As I say, I'm no expert, and also no Portuguese speaker, so I can't comment authoritatively on the subject matter and themes of the record, though apparently football is well to the fore on several tracks as Ben is an enthusiastic Flamengo fan and has returned regularly to the sport throughout his career for the basis of his music, not unnaturally as it's such a central theme for the Brazilian nation and a particular signifier for a specific kind of communal joy. He's also less explicitly political than many of his contemporaries but otherwise I'll doff a cap to my own sheer ignorance and just post links to other articles with greater background detail on the record at a later date.


The music speaks more than loudly enough for itself regardless. It's deeply layered. To quote the excellent Perfect Sound Forever website's thoughts on the subject, 'Africa Brasil's soaring beat make it that rarest of things, a dance album that revolutionized all areas of popular music.'  There is something generally revolutionary here, a focused intensity and vision that is hard to contain sufficiently in words. The record is probably best known for its reworking of an old Ben track Taj Mahal that Rod Stewart plundered for his considerably less magical global smash Do Ya Think I'm Sexy?. Stewart was subsequently sued by Jorge and forced to settle out of court. Sadly the sheer familiarity of the hook make it the least captivating track on the record for me. It should have been left well enough on its own.


It's chillingly cold outside my window, as it has been for weeks up here in Newcastle, with a biting north easterly wind that feels as if it's sure to endure forever, but it's always deeply warm inside this album. The rhythms speak of a whole life and consciousness that seem so far away from us here in the Northern Hemisphere. Pattered bongos, breathy vocals, scattered but tight percussion, fluid and assured guitar from Ben himself, echoes of influences north and east of the location this was actually recorded and released from. Most of all, it's imbued with the sound and feel of the Amazon, both jungle and river which I'm sure all Brazilians are eternally conscious of.
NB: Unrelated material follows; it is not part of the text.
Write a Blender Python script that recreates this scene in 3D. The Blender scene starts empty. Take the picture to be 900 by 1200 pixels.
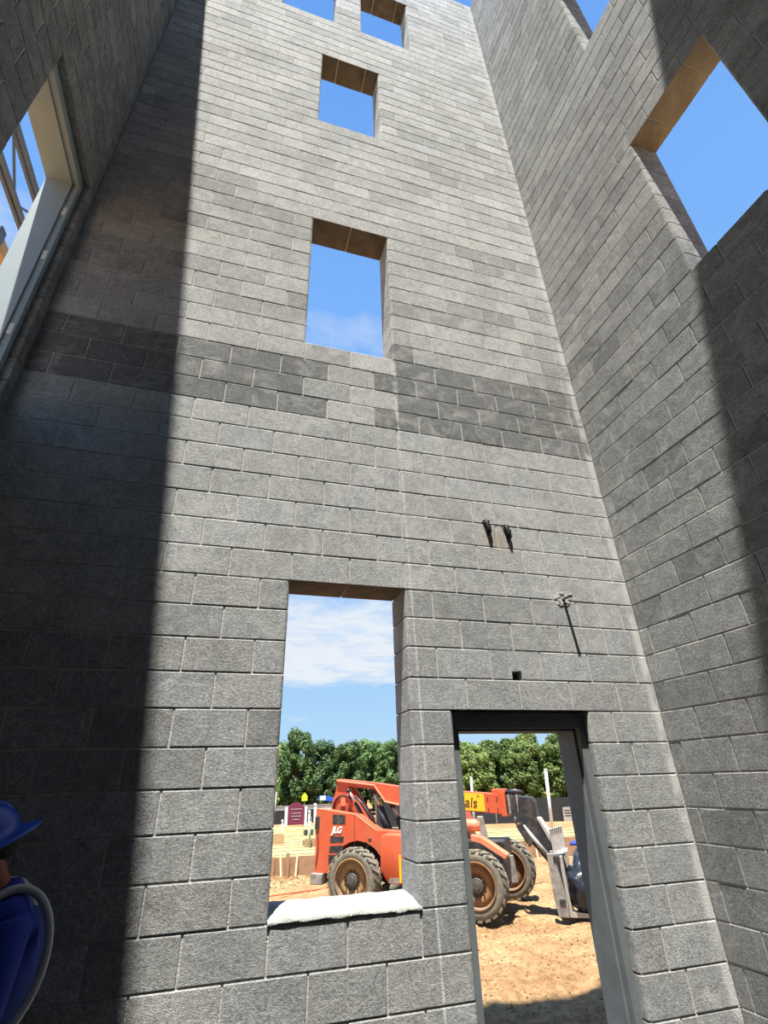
import bpy, bmesh, math, random
from mathutils import Vector, Matrix, noise as mnoise
from math import radians as R, pi, sin, cos

# ------------------------------------------------------------------ camera, light, sky, exposure
S = bpy.context.scene
COL = S.collection
CAM = Vector((-3.11364802, -3.23606827, 1.83504520))
YAW, PITCH, ROLL, FPX = 0.303117914, 0.493347773, -0.0314437429, 587.327038
_f = Vector((sin(YAW)*cos(PITCH), cos(YAW)*cos(PITCH), sin(PITCH)))
_r0 = Vector((cos(YAW), -sin(YAW), 0)); _u0 = _r0.cross(_f)
RIGHT = _r0*cos(ROLL) + _u0*sin(ROLL)
UP = _u0*cos(ROLL) - _r0*sin(ROLL)
FWD = _f
cd = bpy.data.cameras.new('camera'); cam = bpy.data.objects.new('camera', cd); COL.objects.link(cam)
cam.matrix_world = Matrix(((RIGHT.x, UP.x, -FWD.x, CAM.x), (RIGHT.y, UP.y, -FWD.y, CAM.y), (RIGHT.z, UP.z, -FWD.z, CAM.z), (0, 0, 0, 1)))
cd.sensor_fit = 'VERTICAL'; cd.sensor_height = 36.0; cd.lens = FPX*36.0/1200.0
cd.clip_start = 0.05; cd.clip_end = 2000
S.camera = cam
S.view_settings.view_transform = 'Standard'; S.view_settings.look = 'None'
S.view_settings.gamma = 1.0; S.view_settings.exposure = 0.0
S.view_settings.use_curve_mapping = False

SUN_DIR = Vector((0.103, 0.224, -1.0)).normalized()
sd = bpy.data.lights.new('sun', 'SUN'); sun = bpy.data.objects.new('sun', sd); COL.objects.link(sun)
sd.energy = 14.5; sd.angle = R(0.53); sd.color = (1.0, 0.98, 0.905)
sun.rotation_euler = SUN_DIR.to_track_quat('-Z', 'Y').to_euler()
sun.location = (-3, -6, 30)

W = bpy.data.worlds.new('sky'); S.world = W; W.use_nodes = True
nt = W.node_tree; nt.nodes.clear()
def N(t, kind, **kw):
    n = t.nodes.new(kind)
    for k, v in kw.items():
        if k.startswith('i_'):
            key = k[2:]
            key = int(key) if key.isdigit() else key.replace('_', ' ')
            n.inputs[key].default_value = v
        else: setattr(n, k, v)
    return n
def ramp(n, stops):
    cr = n.color_ramp
    while len(cr.elements) > len(stops): cr.elements.remove(cr.elements[-1])
    while len(cr.elements) < len(stops): cr.elements.new(0.5)
    for e, (p, c) in zip(cr.elements, stops):
        e.position = p; e.color = c if len(c) == 4 else (*c, 1)
def lk(t, a, b): t.links.new(a, b)
tc = N(nt, 'ShaderNodeTexCoord'); sx = N(nt, 'ShaderNodeSeparateXYZ'); lk(nt, tc.outputs['Generated'], sx.inputs[0])
gr = N(nt, 'ShaderNodeValToRGB'); lk(nt, sx.outputs['Z'], gr.inputs[0])
ramp(gr, [(0.0, (.55, .76, .95)), (0.10, (.43, .69, .96)), (0.30, (.30, .56, .95)), (0.62, (.225, .485, .96)), (0.8, (.20, .45, .96)), (1.0, (.14, .36, .88))])
# thin clouds laid on a flat layer far above: direction / elevation
dv = N(nt, 'ShaderNodeMath', operation='MAXIMUM', i_1=0.06); lk(nt, sx.outputs['Z'], dv.inputs[0])
px = N(nt, 'ShaderNodeMath', operation='DIVIDE'); lk(nt, sx.outputs['X'], px.inputs[0]); lk(nt, dv.outputs[0], px.inputs[1])
py = N(nt, 'ShaderNodeMath', operation='DIVIDE'); lk(nt, sx.outputs['Y'], py.inputs[0]); lk(nt, dv.outputs[0], py.inputs[1])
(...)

The album gets slightly deeper, darker and funkier on its second side without ever losing sight of itself as a hugely unified record and statement. Fans of City of God, that remarkable film about Rio Favela gangster life of the same period as this was made, from more than ten years back, will appreciate the essential urban rhythms of the record and the light and darkness in Brazil's soul that it speaks of.

 

One of the best elements of the record as with all great Brazilian records is the Portuguese language that it's sung in itself. Such a great, rhythmic tongue, and so immersed in culture and shared experience, both good and bad, Ben particularly shows a huge understanding of it and the culture he belongs to here. His words, and there are lots of them on this album, ride the music they're bedded on with a quite remarkable certainty of where this is all going.



As the record rides towards its inevitable departure and its title track, as a river does towards its sea, it's cooly confident of its own greatness and never once  puts a step out of place. You can't help but ride along with it, safe in its rhythms. Each track flows into the next as the album tightens its grip and works its way into you. 


I've done my best with this review, unable to fully do this quite supreme album justice, in ignorance of all of the ingredients that have contributed to its gestation and creation but at least partially conscious of its pure genius. Try it yourself and see if you concur! While I hunt down my own vinyl copy.